With Alexa results, you can’t see any pages or have as much control over the results you receive.
Plus, you won’t have to ask Google where to buy products anymore if you can just ask Alexa.
However, the possibility of the IoT takeover is still a long ways off.
We still use computers, tablets, and mobile devices to search more often than asking our IoT refrigerator where to find cheap motels.
And there are tons of security issues with most IoT devices, which will keep them from threatening traditional keywords too much until those flaws are under control.
Conclusion
People have been saying for years that keywords are dead, but that isn’t exactly true. At least, it isn’t true yet.
However, paid audiences might replace them soon.
The buyer personas that are possible to build through paid audiences make them more personal than traditional keywords. You can segment audiences by age, location, life stages, shopping habits, and more.
Remember that keywords only capture a buyer’s intent, and they can hurt your rankings if you use them wrong. Never stuff your web pages full of random keywords.
Audience engagement is more valuable than keywords because your audience will do a lot of your marketing for you by talking about your brand online and in person.

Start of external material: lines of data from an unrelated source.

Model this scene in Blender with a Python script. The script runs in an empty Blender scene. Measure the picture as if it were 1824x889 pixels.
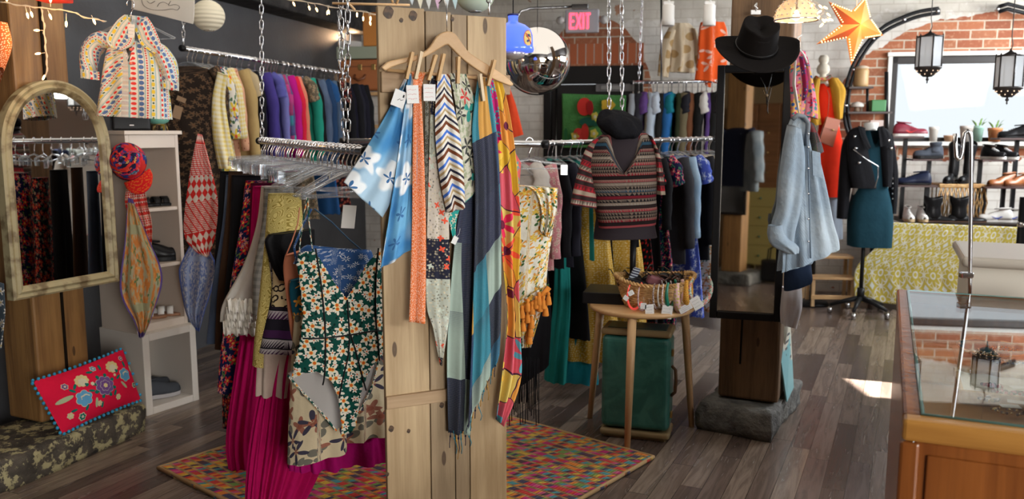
import bpy, math, random
from mathutils import Vector, Matrix
R=random.Random(7)
PI=math.pi
C=bpy.context.scene.collection
sc=bpy.context.scene
# ---------------- camera
F=1500.0; TH=math.atan(209.5/F); CH=1.6; CT,ST=math.cos(TH),math.sin(TH)
cam=bpy.data.cameras.new('camera'); co=bpy.data.objects.new('camera',cam); C.objects.link(co)
co.location=(0,0,CH); co.rotation_euler=(PI/2-TH,0,0)
cam.sensor_width=36; cam.lens=F/1824*36; cam.clip_start=.05; cam.clip_end=60
cam.dof.use_dof=True; cam.dof.focus_distance=3.1; cam.dof.aperture_fstop=3.4
sc.camera=co
# ---------------- world, sun, added fill lights, exposure
w=bpy.data.worlds.new('sky'); sc.world=w; w.use_nodes=True
w.node_tree.nodes['Background'].inputs[0].default_value=(.92,.96,1,1)
w.node_tree.nodes['Background'].inputs[1].default_value=.70
def lamp(name,kind,loc,tgt,energy,col,sx=1,sy=1,spread=None):
    l=bpy.data.lights.new(name,kind); l.energy=energy; l.color=col
    if kind=='AREA':
        l.shape='RECTANGLE'; l.size=sx; l.size_y=sy
        if spread: l.spread=spread
    if kind=='SUN': l.angle=.009
    o=bpy.data.objects.new(name,l); C.objects.link(o); o.location=loc
    o.rotation_euler=(Vector(tgt)-Vector(loc)).to_track_quat('-Z','Y').to_euler()
    return o
lamp('side_fill_light','AREA',(5.3,1.3,2.45),(-.3,2.8,.9),215,(.93,.97,1),4.6,.9)  # area lamp added for assumed side windows; the wall behind it is solid
lamp('side_fill_light','AREA',(5.3,6.3,2.45),(1.2,6.9,.9),120,(.93,.97,1),2.6,.9)  # second added area lamp by the solid right wall, no window modelled there
lamp('front_fill_light','AREA',(2.4,-3.9,1.7),(-.9,4.2,.7),270,(1,.97,.93),3.0,1.9)  # fill light added behind the camera to lift the front of the scene
lamp('ceiling_fill_light','AREA',(-.2,4.6,3.02),(-.2,4.6,0),46,(1,.90,.78),4.5,4.5)  # unseen area lamp added under the ceiling for soft warm light
SUN=lamp('sun','SUN',(5.6,4.02,2.32),(2.25,5.12,0),70,(1,.95,.87))
vs=sc.view_settings; vs.view_transform='Standard'; vs.look='None'; vs.gamma=1; vs.exposure=.58; vs.use_curve_mapping=False
sc.cycles.use_denoising=True; sc.cycles.max_bounces=8; sc.cycles.transparent_max_bounces=24
sc.cycles.caustics_reflective=False; sc.cycles.caustics_refractive=False; sc.cycles.sample_clamp_indirect=4
# ---------------- projection helpers (a photo pixel -> a point of the room)
def ray(px,py):
    a=(px-912)/F; b=(444.5-py)/F
    return Vector((a,CT+b*ST,-ST+b*CT))
def at(px,py,Y):
    d=ray(px,py); return Vector((0,0,CH))+d*(Y/d.y)
def onz(px,py,z=0):
    d=ray(px,py); return Vector((0,0,CH))+d*((z-CH)/d.z)
def hit(px,py,P,n):
    d=ray(px,py); O=Vector((0,0,CH)); return O+d*((Vector(P)-O).dot(n)/d.dot(n))
# ---------------- mesh builder
class MB:
    def __init__(s): s.v=[]; s.f=[]; s.uv=[]; s.sm=[]
    def add(s,vs,fs,uvs=None,smooth=False):
        b=len(s.v); s.v+= [tuple(p) for p in vs]; s.uv+= list(uvs) if uvs else [(p[0],p[2]) for p in vs]
        s.f+=[tuple(i+b for i in f) for f in fs]; s.sm+=[smooth]*len(fs); return s
    def box(s,c,d,M=None):
        x,y,z=[k/2 for k in d]; c=Vector(c)
        P=[Vector((i*x,j*y,k*z)) for i in(-1,1) for j in(-1,1) for k in(-1,1)]
        P=[c+(M@p if M else p) for p in P]
        return s.add(P,[(0,1,3,2),(4,6,7,5),(0,4,5,1),(2,3,7,6),(0,2,6,4),(1,5,7,3)])
    def hexa(s,b,t): # two quads
        return s.add(list(b)+list(t),[(3,2,1,0),(4,5,6,7),(0,1,5,4),(1,2,6,5),(2,3,7,6),(3,0,4,7)])
    def tube(s,pts,r,n=8,closed=False,rr=None,flat=1):
        pts=[Vector(p) for p in pts]; N=len(pts); V=[];Fc=[];U=[]
        up=None; L=0
        for i,p in enumerate(pts):
            a=pts[(i-1)%N] if (closed or i>0) else p; b=pts[(i+1)%N] if (closed or i<N-1) else p
            t=(b-a).normalized()
            if up is None:
                up=Vector((0,0,1)) if abs(t.z)<.9 else Vector((1,0,0))
            x=t.cross(up)
            if x.length<1e-6: x=t.orthogonal()
            x.normalize(); y=x.cross(t).normalized(); up=y
            q=rr[i] if rr else r
            if i: L+=(p-pts[i-1]).length
            for k in range(n):
                A=2*PI*k/n; V.append(p+x*math.cos(A)*q+y*math.sin(A)*q*flat); U.append((k/n*2*PI*q,L))
        M=N if closed else N-1
        for i in range(M):
            for k in range(n):
                Fc.append((i*n+k,i*n+(k+1)%n,((i+1)%N)*n+(k+1)%n,((i+1)%N)*n+k))
        if not closed: Fc.append(tuple(range(n-1,-1,-1))); Fc.append(tuple((N-1)*n+k for k in range(n)))
        return s.add(V,Fc,U,True)
    def lathe(s,prof,n=24,c=(0,0,0),M=None,sx=1,sy=1):
        V=[];Fc=[];U=[]
        for j,(r,z) in enumerate(prof):
            for k in range(n):
                A=2*PI*k/n; p=Vector((r*math.cos(A)*sx,r*math.sin(A)*sy,z)); V.append(Vector(c)+(M@p if M else p)); U.append((k/n,z))
        for j in range(len(prof)-1):
            for k in range(n): Fc.append((j*n+k,j*n+(k+1)%n,(j+1)*n+(k+1)%n,(j+1)*n+k))
        if prof[0][0]>1e-4: Fc.append(tuple(range(n-1,-1,-1)))
        if prof[-1][0]>1e-4: Fc.append(tuple((len(prof)-1)*n+k for k in range(n)))
        return s.add(V,Fc,U,True)
    def grid(s,fn,nu,nv,uvf=None,smooth=True,wrap=False):
        V=[];U=[]
        for j in range(nv+1):
            for i in range(nu+(0 if wrap else 1)):
                V.append(fn(i/nu,j/nv)); U.append(uvf(i/nu,j/nv) if uvf else (i/nu,j/nv))
        W=nu if wrap else nu+1; Fc=[]
        for j in range(nv):
            for i in range(nu):
                a=j*W+i; b=j*W+(i+1)%W if wrap else a+1
                Fc.append((a,b,b+W,a+W))
        return s.add(V,Fc,U,smooth)
    def prism(s,poly,O,X,Y,th):  # 2d polygon in plane (O,X,Y) extruded along X x Y by th
        O,X,Y=Vector(O),Vector(X),Vector(Y); N=X.cross(Y).normalized(); n=len(poly)
        a=[O+X*p[0]+Y*p[1] for p in poly]; b=[p+N*th for p in a]
        return s.add(a+b,[tuple(range(n-1,-1,-1)),tuple(range(n,2*n))]+[(i,(i+1)%n,n+(i+1)%n,n+i) for i in range(n)],[(p[0],p[1]) for p in poly]*2)
    def build(s,name,mat=None,parent=None,bevel=0,solid=0,sub=0,seg=2,loc=None):
        me=bpy.data.meshes.new(name); me.from_pydata(s.v,[],s.f)
        me.polygons.foreach_set('use_smooth',s.sm)
        uv=me.uv_layers.new(name='UVMap'); 
        flat=[0.0]*(2*len(me.loops))
        for i,l in enumerate(me.loops):
            flat[2*i],flat[2*i+1]=s.uv[l.vertex_index]
        uv.data.foreach_set('uv',flat)
        if mat: me.materials.append(mat)
        me.validate(); me.update()
        o=bpy.data.objects.new(name,me); C.objects.link(o)
        if parent: o.parent=parent
        if solid:
            m=o.modifiers.new('s','SOLIDIFY'); m.thickness=solid; m.offset=0
        if bevel:
            m=o.modifiers.new('b','BEVEL'); m.width=bevel; m.segments=seg; m.limit_method='ANGLE'; m.angle_limit=.6
        if sub:
            m=o.modifiers.new('u','SUBSURF'); m.levels=sub; m.render_levels=sub
        if loc: o.location=loc
        return o
def tag(o,label,cat,group=None,kind=None):
    if label: o['label']=label
    if cat: o['category']=cat
    if group: o['group']=group
    if kind: o['kind']=kind
    return o
def thing(name,label,cat,loc=(0,0,0),rz=0,group=None):
    o=bpy.data.objects.new(name,None); C.objects.link(o); o.empty_display_size=.05
    o.location=loc; o.rotation_euler=(0,0,rz); return tag(o,label,cat,group)
def struct(o): o['kind']='structure'; return o
def base(o): return tag(o,None,None)
def dup(o,parent=None,kids=None):
    c=o.copy(); C.objects.link(c); c.parent=parent
    for ch in (kids or KIDS).get(o.name,[]): dup(ch,c,kids)
    return c
KIDS={}
def learn(o):
    KIDS[o.name]=list(o.children)
    for ch in o.children: learn(ch)
def setmat(o,m):
    o.material_slots[0].link='OBJECT'; o.material_slots[0].material=m
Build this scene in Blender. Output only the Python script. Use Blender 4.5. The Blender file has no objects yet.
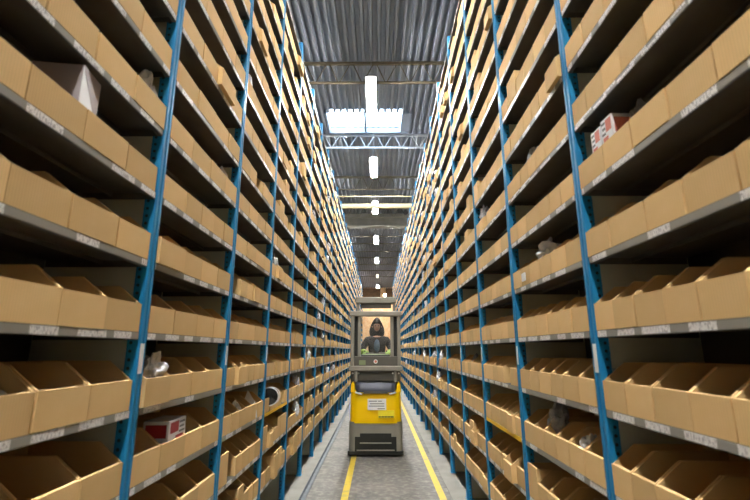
import bpy, bmesh, math, random
from mathutils import Vector, Matrix
random.seed(11)
S = bpy.context.scene
COL = S.collection
R = math.radians

# ------------------------------------------------------------------ view
S.view_settings.view_transform = 'Standard'
S.view_settings.look = 'None'
S.view_settings.gamma = 1.0
S.view_settings.use_curve_mapping = False
S.view_settings.exposure = 0.0
S.cycles.max_bounces = 7
S.cycles.diffuse_bounces = 5
S.cycles.transmission_bounces = 6
S.cycles.sample_clamp_indirect = 6
S.cycles.use_denoising = True

# ------------------------------------------------------------------ materials
def srgb(r, g, b):
    f = lambda c: (c/255/12.92) if c/255 <= .04045 else ((c/255+.055)/1.055)**2.4
    return (f(r), f(g), f(b), 1)

def newmat(name, col, rough=.6, metal=0.0, spec=.5):
    m = bpy.data.materials.new(name); m.use_nodes = True
    b = m.node_tree.nodes['Principled BSDF']
    b.inputs['Base Color'].default_value = col
    b.inputs['Roughness'].default_value = rough
    b.inputs['Metallic'].default_value = metal
    b.inputs['Specular IOR Level'].default_value = spec
    return m, m.node_tree, b

def N(t, typ, **kw):
    n = t.nodes.new(typ)
    for k, v in kw.items():
        if k.startswith('i_'):
            key = k[2:]
            key = int(key) if key.isdigit() else key.replace('_', ' ')
            n.inputs[key].default_value = v
        else: setattr(n, k, v)
    return n

def math_(t, op, a, b=None, c=None):
    n = t.nodes.new('ShaderNodeMath'); n.operation = op
    for i, v in enumerate((a, b, c)):
        if v is None: continue
        if isinstance(v, (int, float)): n.inputs[i].default_value = v
        else: t.links.new(v, n.inputs[i])
    return n.outputs[0]

def mixc(t, fac, a, b, mode='MIX'):
    n = t.nodes.new('ShaderNodeMix'); n.data_type = 'RGBA'; n.blend_type = mode
    for sock, v in ((n.inputs[0], fac), (n.inputs[6], a), (n.inputs[7], b)):
        if isinstance(v, (int, float, tuple)): sock.default_value = v
        else: t.links.new(v, sock)
    return n.outputs[2]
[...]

Audiences are usually loyal to the brands they love, too. Your investment in them comes with a long-term payoff that you are unlikely to lose unless your audience experiences bad customer service or your brand experiences some sort of scandal.
Paid audiences cost less, too. It’s five times more expensive to find a new customer than to engage with an existing one already in your audience. Talk about savings!
Plus, you can retarget audiences with RLSAs. Keywords also rely on audiences to create optimal ad campaigns.
As long as search still exists, keywords will too. But IoT devices could change the world of search in the coming years.
For now, keywords coexist with audiences. But be ready: paid audiences might replace keywords in the near future.
Which advantages of paid audiences provide the biggest benefits for your business?